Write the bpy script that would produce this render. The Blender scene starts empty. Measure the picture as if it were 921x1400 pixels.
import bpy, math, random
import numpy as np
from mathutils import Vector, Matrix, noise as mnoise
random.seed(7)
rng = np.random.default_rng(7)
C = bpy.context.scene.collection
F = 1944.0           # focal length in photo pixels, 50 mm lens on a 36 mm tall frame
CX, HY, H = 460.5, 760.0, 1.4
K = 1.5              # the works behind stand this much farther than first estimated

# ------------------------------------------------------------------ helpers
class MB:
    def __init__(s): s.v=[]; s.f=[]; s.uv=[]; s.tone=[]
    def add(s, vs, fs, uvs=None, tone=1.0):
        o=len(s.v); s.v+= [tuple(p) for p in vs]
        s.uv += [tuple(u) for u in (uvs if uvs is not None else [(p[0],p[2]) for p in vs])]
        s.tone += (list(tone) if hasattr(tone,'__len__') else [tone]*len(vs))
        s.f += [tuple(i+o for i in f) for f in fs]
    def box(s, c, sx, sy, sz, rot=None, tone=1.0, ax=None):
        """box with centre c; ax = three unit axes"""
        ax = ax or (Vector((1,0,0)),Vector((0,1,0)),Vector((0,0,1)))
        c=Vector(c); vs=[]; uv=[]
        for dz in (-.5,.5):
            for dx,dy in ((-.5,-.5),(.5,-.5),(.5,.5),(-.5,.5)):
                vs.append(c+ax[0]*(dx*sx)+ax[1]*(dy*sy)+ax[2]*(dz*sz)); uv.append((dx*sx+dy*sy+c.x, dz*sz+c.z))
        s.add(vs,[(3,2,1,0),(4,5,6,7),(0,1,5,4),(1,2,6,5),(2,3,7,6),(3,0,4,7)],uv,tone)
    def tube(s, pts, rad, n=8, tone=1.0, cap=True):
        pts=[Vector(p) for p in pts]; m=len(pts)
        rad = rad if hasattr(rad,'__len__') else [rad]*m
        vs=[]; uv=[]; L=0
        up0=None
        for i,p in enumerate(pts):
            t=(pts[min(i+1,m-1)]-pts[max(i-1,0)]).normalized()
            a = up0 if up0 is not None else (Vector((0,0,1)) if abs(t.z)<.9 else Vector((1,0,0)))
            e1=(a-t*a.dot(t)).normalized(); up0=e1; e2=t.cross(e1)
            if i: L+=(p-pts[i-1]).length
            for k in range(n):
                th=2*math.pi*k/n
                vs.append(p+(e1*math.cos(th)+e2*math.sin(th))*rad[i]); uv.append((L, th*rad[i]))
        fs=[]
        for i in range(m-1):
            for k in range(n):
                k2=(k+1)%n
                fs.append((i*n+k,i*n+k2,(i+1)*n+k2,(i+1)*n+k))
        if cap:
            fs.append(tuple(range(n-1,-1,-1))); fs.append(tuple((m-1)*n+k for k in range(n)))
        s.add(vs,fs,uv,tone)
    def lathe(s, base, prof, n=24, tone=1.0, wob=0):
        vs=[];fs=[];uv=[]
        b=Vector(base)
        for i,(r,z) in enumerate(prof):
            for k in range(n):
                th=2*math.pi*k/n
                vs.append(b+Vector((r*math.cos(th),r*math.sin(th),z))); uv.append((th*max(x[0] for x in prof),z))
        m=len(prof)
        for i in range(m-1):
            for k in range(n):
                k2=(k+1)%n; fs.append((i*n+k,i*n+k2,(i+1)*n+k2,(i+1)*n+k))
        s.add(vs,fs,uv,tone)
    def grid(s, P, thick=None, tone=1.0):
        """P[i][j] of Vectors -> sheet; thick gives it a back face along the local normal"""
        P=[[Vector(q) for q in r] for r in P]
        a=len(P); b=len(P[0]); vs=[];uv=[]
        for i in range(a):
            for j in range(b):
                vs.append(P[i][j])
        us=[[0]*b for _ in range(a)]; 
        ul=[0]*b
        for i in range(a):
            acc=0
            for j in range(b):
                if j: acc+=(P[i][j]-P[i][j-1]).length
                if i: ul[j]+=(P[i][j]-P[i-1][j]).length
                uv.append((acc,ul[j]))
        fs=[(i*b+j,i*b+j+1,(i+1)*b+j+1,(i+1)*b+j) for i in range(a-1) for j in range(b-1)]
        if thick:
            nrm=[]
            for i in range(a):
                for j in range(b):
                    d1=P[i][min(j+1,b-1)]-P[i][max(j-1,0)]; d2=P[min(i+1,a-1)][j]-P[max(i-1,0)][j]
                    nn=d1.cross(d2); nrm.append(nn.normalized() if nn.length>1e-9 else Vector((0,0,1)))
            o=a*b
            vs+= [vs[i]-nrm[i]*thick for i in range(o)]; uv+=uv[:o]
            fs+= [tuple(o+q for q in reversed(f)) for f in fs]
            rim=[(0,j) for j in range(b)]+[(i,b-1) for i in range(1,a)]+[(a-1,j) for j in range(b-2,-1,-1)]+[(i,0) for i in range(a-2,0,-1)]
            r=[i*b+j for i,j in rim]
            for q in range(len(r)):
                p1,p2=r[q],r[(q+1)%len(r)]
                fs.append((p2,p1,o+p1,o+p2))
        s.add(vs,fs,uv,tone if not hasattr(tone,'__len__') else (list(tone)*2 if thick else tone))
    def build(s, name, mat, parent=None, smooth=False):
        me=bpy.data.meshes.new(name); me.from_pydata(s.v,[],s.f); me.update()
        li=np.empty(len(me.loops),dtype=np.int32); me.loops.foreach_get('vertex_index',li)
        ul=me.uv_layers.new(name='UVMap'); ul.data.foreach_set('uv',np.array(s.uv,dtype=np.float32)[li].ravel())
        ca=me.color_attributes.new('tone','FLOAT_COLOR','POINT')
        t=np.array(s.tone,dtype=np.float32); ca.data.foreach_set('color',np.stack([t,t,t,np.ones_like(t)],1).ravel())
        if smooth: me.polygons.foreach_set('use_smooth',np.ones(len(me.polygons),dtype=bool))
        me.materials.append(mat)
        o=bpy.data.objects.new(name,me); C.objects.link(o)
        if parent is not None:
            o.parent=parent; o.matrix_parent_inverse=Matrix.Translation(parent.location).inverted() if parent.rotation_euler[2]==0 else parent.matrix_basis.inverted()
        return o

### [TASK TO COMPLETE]
What is the number of lines in the data holding the word "scene"? Reply with that number only.

### [ANSWER TO THE EXERCISE]
2